Imagine you are in charge of running the EA forum/LessWrong Petrov Day game. What would would you do?
Upvote answers you agree with and add your own.
I think it's cool that the forum runs big events like this and I've enjoyed this one. Thanks to the team at CEA. I think it's fun to imagine what each of us would do if we were in charge.
This years game is described here.
Here a user asks for clarification on the purpose of the game.
(Note: I haven't been very involved with the planning for this year's exercise, mostly leaving it to Ruby)
I quite like it as a real trust-building exercise. I think overall actually getting 100+ people on the internet to not take a destructive action like this is surprisingly hard, and I think it is a really great, surprisingly unique, attribute of our communities that we can coordinate on making things like this happen.

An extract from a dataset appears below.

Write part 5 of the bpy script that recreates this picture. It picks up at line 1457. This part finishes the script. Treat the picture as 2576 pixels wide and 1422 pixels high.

I find myself reasonably compelled by some of the arguments for something like "asking for opt-in before sending the codes", though I don't yet actually have a logistically good way of making this happen. I think having a whole two-step process where you ask people to register themselves on a list is quite onerous, and probably wouldn't get a great response rate.
A thing that feels more reasonable to me is to instead of sending out the codes in the email in plain text, instead you get a link to a form that shows you the code at the end, after 1-2 boxes of dialog that ask you whether you are OK with there potentially being real consequences of you using these codes. It's still not great, and it would still be hard to distinguish the people who opted-in and received the codes but decided not to use them from the people who just decided to not receive their codes in the first place (which is a safer move in the end, if you want to make sure you don't use them).